Conviene a esta altura del relato, aclarar que la Tana cultiva las exhasperantes virtudes de toda buena chica católica: Es incapaz del menor acto de violencia (ni siquiera conmigo), no levanta la voz (excepto a mí), no insulta ni utiliza epítetos descalificantes (excepto conmigo) y es la mayor parte del tiempo perfectamente dueña de sí misma (me enorgullece ser el único que puede sacarla de quicio). De modo que nos miramos sin decir nada, miramos al tanito (le decimos así por el parecido con su madre) que dejó de llorar y clavó los ojos sorprendidos en su improvisada defensora mientras ésta se alejaba moviendo en vaivén rítmico un culo inconmensurable como una pantalla de cinemascope.

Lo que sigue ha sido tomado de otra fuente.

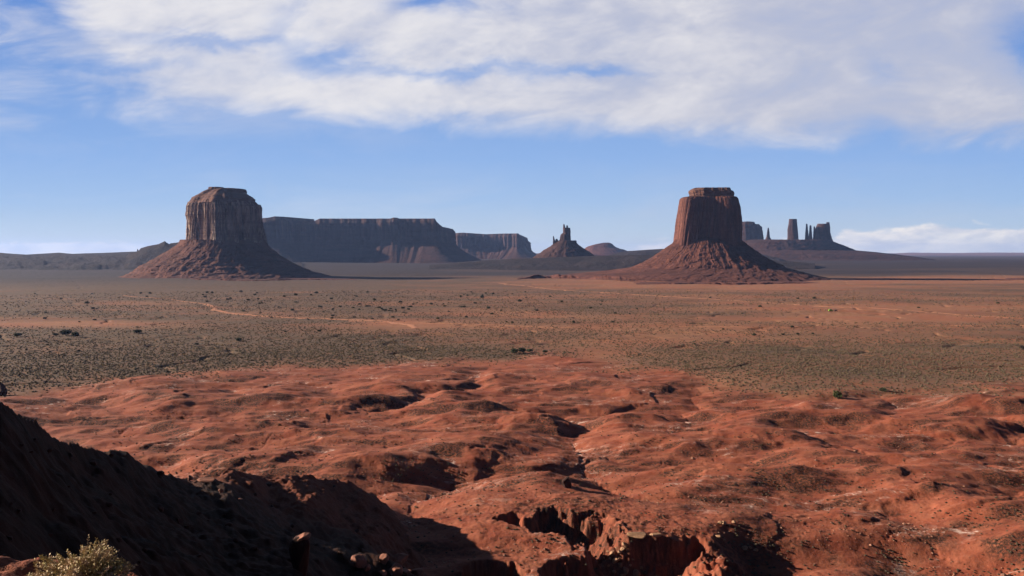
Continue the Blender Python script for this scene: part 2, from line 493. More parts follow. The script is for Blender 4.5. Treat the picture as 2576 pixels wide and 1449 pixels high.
# ------------------------------------------------------------------ materials
def new_mat(name, rough=0.95):
    m_ = bpy.data.materials.new(name); m_.use_nodes = True
    t = NT(m_.node_tree); b = m_.node_tree.nodes['Principled BSDF']
    b.inputs['Roughness'].default_value = rough
    b.inputs['Specular IOR Level'].default_value = 0.12
    return m_, t, b
def attr_node(t, name):
    nd = t.n.new('ShaderNodeAttribute'); nd.attribute_name = name
    return nd.outputs['Fac']
def geo_pos(t):
    return t.n.new('ShaderNodeNewGeometry').outputs['Position']

ALB = 0.66      # all rock and soil colours are scaled by this
def paint(t, b, col, k=None):
    k = ALB if k is None else k
    c = t.mix(1.0, col, (k, k, k), 'MULTIPLY')
    t.l.new(c, b.inputs['Base Color'])

def ground_material():
    m_, t, b = new_mat('desert_ground')
    pos = geo_pos(t)
    flat = t.scale(pos, (1, 1, 0.0))
    veg = attr_node(t, 'veg'); bad = attr_node(t, 'bad'); scrub = attr_node(t, 'scrub'); pale = attr_node(t, 'pale')
    n1 = t.noise(flat, 0.012, 5, 0.55, 0.4)
    n2 = t.noise(flat, 0.11, 6, 0.6, 0.3)
    n3 = t.noise(flat, 1.1, 5, 0.65)
    n4 = t.noise(t.scale(pos, (1, 1, 1)), 4.0, 4, 0.7)
    red = t.mix(t.ss(n1, 0.35, 0.65), (0.235, 0.062, 0.033), (0.30, 0.085, 0.046))
    red = t.mix(t.ss(n2, 0.40, 0.68), red, (0.33, 0.110, 0.062))
    red = t.mix(t.mul(t.ss(n2, 0.52, 0.30), 0.6), red, (0.22, 0.050, 0.026))
    red = t.mix(t.mul(t.ss(n3, 0.50, 0.72), 0.35), red, (0.20, 0.052, 0.030))
    tan = t.mix(t.ss(n2, 0.35, 0.65), (0.25, 0.108, 0.060), (0.36, 0.170, 0.095))
    olive = t.mix(t.ss(n3, 0.35, 0.65), (0.060, 0.046, 0.032), (0.125, 0.086, 0.056))
    n5 = t.noise(t.scale(pos, (0.8, 1.3, 0.5)), 0.42, 6, 0.68, 0.6)
    red = t.mix(t.mul(t.ss(n5, 0.50, 0.66), 0.55), red, (0.16, 0.040, 0.024))
    red = t.mix(t.mul(t.ss(n5, 0.46, 0.34), 0.40), red, (0.37, 0.150, 0.092))
    soil = t.mix(bad, tan, red)
    soil = t.mix(t.mul(t.sub(1.0, bad), t.mul(t.ss(n1, 0.42, 0.62), 0.55)), soil, (0.34, 0.110, 0.058))
    vegf = t.m('MULTIPLY', veg, t.ss(t.add(t.mul(n2, 0.5), t.mul(n3, 0.6)), 0.36, 0.62, 0.3, 1.0), clamp=True)
    col = t.mix(vegf, soil, olive)
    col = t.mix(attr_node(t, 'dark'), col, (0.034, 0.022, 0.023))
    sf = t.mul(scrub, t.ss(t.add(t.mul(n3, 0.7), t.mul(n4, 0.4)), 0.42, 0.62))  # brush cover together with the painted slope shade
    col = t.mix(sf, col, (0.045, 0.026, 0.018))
    wf = t.mul(pale, t.ss(t.noise(flat, 0.30, 5, 0.7, 1.2), 0.50, 0.60))
    col = t.mix(wf, col, (0.62, 0.44, 0.37))
    paint(t, b, col)
    bm = t.bump(n4, 0.35, 0.10)
    bm = t.bump(n3, 0.45, 0.5, bm)
    bm = t.bump(n2, 0.35, 1.8, bm)
    t.l.new(bm, b.inputs['Normal'])
    return m_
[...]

- No puedo creer el atrevimiento de esta mujer - dijo por fin la Tana. Y tal vez sea cierto que no pudiera creerlo, ya que cualquiera que la conozca sabe positivamente que es tan incapaz de causar daño consciente como de volar por el aire batiendo los dedos de los pies.
Entretanto yo repasaba mentalmente las enseñanzas de Tsun Tsu sobre el arte de la guerra: La gorda había ganado la primer batalla aprovechando el elemento sorpresa, convenía replegarse y planificar antes de contestar el ataque, pero sin dejarle tiempo para reagrupar sus neuronas. La otra cuestión concernía al cómo del enfrentamiento, a meditar una réplica lo bastante brutal para terminar de una sola vez pero sin que la cosa pasara a mayores. Es curioso, sabía que había hecho bien en reprimir el impulso primario de contestarle "andáalavartelastetasgordademierda", pero entre más lo pensaba más se me agolpaba la sangre en las sienes.
No habían pasado 5 minutos cuando me acerqué a su mesa con la respuesta sabida. Hela aquí:
- Voy a decirte tres cosas; hablar de tortura sin cuidado de la dimensión significante que tiene esa palabra es una torpeza, interpelar a personas desconocidas usando una confianza que no te han dado es una grosería y no distinguir entre un berrinche y el verdadero sufrimiento revela ignorancia. Esto define la impresión que me dejaste: ¡Sos torpe, grosera e ignorante!; repito (bien fuerte para que todo el mundo nos mire) ¡sos torpe, grosera e ignorante! -
La gorda quedó perpleja, miró a su marido (un flaco con cara de buen tipo) reclinado en el asiento de al lado que me observaba sin mover un músculo con gesto de resignación doliente. "No sabés hermano la cantidad de veces que pasé por esto", decían esos ojos.
Ya de salida, al pasar frente a su mesa, la gorda abrió la boca para decir algo y entonces, justo ahí, la Tana mostró su verdadera naturaleza despiadada clavando el estoque mortal en el abatido (aunque generoso) pecho de su oponente: - Estás opinando con ligereza -le dijo inmisericorde. No se lo mandó a decir, la mató pobre gorda.